>> start ENTRIES

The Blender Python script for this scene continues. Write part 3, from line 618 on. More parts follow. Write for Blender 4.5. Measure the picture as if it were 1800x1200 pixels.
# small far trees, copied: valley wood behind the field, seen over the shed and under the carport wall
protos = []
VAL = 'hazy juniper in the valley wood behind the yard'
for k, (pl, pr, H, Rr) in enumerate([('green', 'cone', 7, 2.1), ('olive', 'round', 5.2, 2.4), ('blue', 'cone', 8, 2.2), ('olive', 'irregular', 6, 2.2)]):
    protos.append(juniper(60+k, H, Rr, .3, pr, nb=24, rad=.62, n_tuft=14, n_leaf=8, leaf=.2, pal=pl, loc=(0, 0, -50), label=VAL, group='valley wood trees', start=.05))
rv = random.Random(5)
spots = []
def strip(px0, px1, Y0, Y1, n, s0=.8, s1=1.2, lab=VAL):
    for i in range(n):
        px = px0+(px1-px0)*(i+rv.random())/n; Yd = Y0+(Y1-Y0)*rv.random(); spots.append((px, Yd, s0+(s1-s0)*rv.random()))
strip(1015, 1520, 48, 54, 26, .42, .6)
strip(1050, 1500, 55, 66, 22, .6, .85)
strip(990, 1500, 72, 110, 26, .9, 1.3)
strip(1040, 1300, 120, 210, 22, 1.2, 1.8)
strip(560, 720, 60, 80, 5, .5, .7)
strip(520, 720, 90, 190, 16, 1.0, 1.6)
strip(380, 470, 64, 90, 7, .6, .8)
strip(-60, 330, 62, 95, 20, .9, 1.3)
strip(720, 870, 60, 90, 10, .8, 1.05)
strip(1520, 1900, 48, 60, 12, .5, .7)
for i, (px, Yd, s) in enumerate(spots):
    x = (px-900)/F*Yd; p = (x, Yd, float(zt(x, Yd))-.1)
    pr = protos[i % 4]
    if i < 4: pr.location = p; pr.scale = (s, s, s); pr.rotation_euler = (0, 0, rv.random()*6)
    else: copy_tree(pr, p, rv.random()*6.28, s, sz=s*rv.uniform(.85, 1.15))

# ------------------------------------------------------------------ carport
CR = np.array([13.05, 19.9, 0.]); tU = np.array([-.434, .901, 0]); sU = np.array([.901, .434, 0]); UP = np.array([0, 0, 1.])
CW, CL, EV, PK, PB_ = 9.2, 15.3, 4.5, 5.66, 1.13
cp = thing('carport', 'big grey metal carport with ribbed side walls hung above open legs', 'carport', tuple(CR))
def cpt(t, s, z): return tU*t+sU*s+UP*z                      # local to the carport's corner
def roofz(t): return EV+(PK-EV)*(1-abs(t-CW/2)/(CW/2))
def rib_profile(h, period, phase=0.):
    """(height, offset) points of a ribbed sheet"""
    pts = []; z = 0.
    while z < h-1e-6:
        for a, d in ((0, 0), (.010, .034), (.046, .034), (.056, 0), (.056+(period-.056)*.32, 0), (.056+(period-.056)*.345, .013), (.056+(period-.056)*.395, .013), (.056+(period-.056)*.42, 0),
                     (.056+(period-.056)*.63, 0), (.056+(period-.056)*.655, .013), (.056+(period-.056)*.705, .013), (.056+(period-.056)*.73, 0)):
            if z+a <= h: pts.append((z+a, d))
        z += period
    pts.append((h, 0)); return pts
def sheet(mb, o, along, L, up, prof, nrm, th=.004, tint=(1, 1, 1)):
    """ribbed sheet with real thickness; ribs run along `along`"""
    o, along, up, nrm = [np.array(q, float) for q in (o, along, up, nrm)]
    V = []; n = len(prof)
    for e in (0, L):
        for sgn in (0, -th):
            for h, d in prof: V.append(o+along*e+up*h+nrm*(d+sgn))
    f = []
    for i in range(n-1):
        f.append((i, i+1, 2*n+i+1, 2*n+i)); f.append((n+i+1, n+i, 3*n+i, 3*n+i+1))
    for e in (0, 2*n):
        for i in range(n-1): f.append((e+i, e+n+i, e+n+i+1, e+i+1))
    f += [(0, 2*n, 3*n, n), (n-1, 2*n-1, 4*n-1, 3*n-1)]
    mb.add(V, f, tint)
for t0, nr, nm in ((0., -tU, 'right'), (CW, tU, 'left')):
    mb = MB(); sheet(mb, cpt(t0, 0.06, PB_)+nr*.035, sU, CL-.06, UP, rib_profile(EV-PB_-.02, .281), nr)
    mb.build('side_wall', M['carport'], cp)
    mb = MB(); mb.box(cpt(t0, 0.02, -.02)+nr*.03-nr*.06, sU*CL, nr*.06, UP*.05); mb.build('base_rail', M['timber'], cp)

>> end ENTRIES
>> start ENTRIES

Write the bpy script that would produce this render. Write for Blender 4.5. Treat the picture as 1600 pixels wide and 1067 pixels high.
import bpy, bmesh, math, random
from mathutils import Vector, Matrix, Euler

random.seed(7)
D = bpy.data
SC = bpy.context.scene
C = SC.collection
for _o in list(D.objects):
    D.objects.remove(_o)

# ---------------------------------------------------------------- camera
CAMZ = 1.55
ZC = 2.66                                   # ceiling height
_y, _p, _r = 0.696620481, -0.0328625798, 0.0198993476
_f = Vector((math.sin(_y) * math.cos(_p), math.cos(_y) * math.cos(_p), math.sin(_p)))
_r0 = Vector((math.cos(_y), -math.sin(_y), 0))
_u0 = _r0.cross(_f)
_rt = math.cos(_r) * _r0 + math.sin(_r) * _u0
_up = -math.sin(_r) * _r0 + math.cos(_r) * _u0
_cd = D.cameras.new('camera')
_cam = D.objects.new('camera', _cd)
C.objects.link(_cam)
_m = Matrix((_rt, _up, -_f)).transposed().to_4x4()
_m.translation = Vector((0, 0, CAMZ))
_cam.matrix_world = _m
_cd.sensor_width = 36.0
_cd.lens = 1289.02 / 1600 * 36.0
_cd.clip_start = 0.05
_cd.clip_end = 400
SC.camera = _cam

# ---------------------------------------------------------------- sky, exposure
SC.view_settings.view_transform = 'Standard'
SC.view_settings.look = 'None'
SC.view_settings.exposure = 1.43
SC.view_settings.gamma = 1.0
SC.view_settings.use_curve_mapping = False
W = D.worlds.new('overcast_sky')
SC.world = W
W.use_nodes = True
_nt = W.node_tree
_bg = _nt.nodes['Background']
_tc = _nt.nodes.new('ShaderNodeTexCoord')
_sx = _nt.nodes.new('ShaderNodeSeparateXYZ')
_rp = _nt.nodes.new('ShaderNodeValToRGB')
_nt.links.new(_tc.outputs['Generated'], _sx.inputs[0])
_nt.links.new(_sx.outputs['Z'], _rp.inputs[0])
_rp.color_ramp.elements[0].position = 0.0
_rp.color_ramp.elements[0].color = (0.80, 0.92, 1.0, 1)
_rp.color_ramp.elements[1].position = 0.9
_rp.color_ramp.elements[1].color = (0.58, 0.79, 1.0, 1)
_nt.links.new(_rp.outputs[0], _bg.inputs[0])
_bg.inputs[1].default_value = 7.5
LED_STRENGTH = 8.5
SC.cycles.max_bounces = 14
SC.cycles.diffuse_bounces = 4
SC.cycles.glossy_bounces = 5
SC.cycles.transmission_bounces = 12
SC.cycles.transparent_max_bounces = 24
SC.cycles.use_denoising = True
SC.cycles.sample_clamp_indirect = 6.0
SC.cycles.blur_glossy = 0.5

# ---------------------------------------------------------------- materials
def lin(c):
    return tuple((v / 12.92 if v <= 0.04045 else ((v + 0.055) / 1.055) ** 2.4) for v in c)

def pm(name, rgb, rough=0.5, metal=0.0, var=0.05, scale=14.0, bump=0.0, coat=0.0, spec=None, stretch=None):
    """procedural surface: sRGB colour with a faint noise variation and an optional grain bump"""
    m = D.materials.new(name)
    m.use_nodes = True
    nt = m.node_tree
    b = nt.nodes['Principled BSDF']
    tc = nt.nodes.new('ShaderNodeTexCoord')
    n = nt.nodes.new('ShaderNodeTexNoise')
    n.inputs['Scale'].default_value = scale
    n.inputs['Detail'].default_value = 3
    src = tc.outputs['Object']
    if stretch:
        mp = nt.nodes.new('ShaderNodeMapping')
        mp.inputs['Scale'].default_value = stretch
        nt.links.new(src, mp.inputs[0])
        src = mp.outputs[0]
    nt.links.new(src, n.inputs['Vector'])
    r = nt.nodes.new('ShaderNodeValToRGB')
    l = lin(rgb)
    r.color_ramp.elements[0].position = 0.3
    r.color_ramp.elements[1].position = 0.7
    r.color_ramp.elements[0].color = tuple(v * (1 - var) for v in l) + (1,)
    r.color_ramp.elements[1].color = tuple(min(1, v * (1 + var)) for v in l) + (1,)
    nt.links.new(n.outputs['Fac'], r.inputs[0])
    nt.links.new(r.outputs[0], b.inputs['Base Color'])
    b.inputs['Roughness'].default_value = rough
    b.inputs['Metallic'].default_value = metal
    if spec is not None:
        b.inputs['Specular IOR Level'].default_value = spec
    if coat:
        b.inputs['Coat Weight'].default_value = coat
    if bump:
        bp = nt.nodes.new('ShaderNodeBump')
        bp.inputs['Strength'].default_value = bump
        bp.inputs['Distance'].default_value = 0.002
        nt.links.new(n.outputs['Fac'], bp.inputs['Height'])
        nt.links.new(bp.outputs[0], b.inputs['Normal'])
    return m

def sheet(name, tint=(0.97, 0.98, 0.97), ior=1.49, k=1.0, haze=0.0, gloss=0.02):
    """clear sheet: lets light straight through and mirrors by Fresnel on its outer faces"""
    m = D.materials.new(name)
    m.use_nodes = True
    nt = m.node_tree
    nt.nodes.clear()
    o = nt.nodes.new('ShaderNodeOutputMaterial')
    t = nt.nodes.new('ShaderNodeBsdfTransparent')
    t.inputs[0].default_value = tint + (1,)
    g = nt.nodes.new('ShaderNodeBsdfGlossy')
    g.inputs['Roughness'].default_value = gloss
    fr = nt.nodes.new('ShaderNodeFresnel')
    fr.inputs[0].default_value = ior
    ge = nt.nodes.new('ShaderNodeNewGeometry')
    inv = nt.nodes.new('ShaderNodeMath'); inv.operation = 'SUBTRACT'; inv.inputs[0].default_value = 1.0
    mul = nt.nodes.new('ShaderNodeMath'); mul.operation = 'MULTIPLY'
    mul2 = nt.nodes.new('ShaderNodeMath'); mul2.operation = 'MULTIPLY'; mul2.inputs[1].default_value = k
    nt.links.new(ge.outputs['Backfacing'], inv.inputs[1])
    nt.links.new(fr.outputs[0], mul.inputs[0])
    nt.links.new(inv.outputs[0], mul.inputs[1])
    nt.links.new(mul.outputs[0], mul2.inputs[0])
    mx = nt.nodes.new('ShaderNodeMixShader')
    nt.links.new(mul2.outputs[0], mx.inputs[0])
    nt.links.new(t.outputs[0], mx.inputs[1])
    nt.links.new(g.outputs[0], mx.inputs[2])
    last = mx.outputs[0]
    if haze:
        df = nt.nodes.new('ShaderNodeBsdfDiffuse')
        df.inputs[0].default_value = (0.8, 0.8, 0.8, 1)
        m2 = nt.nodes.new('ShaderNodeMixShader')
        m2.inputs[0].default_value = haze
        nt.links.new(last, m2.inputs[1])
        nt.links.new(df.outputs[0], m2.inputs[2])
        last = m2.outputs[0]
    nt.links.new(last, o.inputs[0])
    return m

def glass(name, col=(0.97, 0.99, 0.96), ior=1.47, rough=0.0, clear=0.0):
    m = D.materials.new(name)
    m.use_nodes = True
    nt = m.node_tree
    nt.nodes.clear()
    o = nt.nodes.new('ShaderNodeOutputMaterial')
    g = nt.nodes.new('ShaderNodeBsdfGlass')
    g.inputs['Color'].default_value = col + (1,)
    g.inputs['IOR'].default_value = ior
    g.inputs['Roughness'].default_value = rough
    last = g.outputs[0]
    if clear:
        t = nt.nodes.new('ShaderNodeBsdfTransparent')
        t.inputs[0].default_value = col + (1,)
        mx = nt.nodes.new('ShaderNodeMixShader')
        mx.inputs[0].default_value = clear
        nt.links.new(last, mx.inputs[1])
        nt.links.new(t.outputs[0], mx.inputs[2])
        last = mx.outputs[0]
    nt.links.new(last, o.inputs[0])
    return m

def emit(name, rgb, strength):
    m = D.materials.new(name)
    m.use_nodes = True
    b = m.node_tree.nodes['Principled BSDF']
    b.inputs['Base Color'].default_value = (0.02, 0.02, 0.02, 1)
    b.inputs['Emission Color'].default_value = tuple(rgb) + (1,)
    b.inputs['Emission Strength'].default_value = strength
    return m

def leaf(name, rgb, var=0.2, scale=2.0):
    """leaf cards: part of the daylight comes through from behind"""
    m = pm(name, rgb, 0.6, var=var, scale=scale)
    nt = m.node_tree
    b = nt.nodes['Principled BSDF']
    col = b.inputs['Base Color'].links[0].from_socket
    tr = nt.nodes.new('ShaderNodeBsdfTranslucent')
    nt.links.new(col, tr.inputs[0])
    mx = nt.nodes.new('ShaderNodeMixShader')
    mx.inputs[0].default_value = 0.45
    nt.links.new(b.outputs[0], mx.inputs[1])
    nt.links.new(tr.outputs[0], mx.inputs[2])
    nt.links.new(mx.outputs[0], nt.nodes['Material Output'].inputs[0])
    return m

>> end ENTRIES
>> start ENTRIES

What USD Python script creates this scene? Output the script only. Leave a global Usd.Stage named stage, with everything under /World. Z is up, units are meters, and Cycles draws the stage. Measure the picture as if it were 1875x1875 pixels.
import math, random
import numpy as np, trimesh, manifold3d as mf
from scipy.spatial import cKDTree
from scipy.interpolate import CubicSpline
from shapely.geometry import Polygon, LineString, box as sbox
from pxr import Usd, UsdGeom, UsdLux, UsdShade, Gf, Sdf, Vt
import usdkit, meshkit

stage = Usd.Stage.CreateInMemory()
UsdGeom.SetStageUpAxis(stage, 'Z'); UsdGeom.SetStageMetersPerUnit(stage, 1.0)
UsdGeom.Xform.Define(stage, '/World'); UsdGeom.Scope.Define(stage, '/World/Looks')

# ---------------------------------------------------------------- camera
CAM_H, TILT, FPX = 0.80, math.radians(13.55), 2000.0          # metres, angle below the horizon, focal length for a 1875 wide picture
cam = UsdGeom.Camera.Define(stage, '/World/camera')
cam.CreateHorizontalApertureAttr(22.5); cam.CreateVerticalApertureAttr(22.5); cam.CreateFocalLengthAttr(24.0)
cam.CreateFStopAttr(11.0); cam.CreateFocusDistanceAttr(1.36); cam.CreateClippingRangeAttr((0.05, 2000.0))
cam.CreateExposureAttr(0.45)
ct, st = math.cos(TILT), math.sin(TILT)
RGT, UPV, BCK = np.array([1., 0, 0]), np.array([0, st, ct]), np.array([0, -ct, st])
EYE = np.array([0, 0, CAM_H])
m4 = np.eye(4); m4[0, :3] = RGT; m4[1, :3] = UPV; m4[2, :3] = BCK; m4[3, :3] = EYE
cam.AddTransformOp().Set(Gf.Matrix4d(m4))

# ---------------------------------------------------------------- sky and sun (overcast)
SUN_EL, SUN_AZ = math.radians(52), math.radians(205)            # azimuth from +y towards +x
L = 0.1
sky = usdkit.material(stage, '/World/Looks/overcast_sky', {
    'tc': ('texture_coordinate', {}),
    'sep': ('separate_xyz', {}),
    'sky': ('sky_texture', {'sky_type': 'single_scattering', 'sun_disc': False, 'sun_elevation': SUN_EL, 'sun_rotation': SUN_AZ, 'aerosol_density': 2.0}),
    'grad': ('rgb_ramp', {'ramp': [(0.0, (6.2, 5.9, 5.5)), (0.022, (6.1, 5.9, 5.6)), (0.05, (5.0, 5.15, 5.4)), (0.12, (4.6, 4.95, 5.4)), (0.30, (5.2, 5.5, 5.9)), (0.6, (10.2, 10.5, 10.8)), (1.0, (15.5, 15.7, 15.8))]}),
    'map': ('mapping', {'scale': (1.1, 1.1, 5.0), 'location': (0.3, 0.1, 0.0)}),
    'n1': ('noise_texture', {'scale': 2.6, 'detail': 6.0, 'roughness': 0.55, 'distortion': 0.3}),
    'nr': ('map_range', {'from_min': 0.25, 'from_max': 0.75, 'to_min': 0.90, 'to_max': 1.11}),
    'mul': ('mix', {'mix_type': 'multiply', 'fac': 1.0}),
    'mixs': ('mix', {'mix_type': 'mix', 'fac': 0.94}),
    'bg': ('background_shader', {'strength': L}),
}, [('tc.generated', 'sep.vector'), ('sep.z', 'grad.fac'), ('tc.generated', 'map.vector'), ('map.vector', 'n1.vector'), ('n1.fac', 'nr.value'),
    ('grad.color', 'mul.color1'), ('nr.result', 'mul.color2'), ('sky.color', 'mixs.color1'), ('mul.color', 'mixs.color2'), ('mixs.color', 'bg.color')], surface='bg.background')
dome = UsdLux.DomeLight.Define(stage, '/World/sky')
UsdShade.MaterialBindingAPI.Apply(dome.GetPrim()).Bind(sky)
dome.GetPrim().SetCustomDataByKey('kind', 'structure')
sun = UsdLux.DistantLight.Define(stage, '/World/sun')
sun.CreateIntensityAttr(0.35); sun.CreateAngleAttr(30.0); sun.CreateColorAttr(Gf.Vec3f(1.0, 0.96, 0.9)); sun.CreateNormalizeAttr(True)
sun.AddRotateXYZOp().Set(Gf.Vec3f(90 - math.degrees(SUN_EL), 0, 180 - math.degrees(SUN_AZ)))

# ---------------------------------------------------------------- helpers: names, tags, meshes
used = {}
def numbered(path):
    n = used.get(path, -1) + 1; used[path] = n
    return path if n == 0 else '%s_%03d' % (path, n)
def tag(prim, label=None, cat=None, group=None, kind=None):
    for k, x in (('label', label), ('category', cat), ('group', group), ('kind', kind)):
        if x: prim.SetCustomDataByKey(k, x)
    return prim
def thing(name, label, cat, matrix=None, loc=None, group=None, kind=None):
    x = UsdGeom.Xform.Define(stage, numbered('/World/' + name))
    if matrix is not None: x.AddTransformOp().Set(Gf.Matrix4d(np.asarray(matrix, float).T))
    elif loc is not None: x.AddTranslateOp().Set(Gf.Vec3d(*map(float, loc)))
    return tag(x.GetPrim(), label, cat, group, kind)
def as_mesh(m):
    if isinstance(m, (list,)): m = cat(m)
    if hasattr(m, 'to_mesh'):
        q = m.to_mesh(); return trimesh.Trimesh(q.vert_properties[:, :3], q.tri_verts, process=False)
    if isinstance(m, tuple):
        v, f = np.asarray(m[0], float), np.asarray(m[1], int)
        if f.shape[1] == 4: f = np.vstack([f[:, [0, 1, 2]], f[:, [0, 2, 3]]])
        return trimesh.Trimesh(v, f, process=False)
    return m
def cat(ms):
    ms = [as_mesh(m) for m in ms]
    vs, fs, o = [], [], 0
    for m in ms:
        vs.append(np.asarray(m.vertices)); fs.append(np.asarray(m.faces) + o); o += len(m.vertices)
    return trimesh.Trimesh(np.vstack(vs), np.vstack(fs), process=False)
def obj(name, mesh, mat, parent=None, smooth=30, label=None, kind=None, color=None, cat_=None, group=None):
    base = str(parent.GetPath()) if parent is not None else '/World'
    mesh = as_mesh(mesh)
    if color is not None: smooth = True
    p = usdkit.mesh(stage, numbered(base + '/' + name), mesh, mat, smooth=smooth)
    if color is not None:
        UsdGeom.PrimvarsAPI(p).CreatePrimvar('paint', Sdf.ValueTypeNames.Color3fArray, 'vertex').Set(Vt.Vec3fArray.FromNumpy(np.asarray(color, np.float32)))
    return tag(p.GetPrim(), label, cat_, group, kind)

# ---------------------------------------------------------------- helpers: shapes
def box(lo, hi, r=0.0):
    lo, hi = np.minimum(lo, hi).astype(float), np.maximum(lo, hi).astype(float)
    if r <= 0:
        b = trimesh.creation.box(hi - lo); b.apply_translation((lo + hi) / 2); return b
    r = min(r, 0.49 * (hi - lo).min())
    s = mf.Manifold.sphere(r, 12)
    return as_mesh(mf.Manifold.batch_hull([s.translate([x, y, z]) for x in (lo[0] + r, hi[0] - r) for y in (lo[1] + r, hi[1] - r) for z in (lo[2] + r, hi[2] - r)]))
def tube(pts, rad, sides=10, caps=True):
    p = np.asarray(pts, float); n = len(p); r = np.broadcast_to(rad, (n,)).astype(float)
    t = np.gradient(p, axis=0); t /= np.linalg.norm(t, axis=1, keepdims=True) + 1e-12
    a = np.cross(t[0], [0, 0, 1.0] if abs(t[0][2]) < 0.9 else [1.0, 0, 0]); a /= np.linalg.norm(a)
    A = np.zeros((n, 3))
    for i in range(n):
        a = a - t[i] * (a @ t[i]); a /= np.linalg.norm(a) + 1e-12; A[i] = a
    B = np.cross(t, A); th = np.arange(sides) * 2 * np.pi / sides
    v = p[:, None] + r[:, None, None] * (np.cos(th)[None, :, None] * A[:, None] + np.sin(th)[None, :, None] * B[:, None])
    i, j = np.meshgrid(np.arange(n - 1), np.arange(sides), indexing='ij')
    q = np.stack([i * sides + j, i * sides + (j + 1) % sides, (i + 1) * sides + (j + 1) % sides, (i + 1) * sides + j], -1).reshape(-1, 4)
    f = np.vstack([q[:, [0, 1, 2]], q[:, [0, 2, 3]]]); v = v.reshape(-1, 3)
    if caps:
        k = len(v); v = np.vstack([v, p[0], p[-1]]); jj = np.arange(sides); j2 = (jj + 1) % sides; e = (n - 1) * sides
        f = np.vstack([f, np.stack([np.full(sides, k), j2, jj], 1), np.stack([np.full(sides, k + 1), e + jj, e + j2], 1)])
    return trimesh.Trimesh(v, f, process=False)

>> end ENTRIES

**AIM OF THE TASK**
Extract the run of lines that opens with the line containing "Write the bpy" and closes with the line containing "D.objects.remove(_o)"; reproduce it exactly and add nothing.

**RESULT BELOW**
Write the bpy script that would produce this render. Write for Blender 4.5. Treat the picture as 1600 pixels wide and 1067 pixels high.
import bpy, bmesh, math, random
from mathutils import Vector, Matrix, Euler

random.seed(7)
D = bpy.data
SC = bpy.context.scene
C = SC.collection
for _o in list(D.objects):
    D.objects.remove(_o)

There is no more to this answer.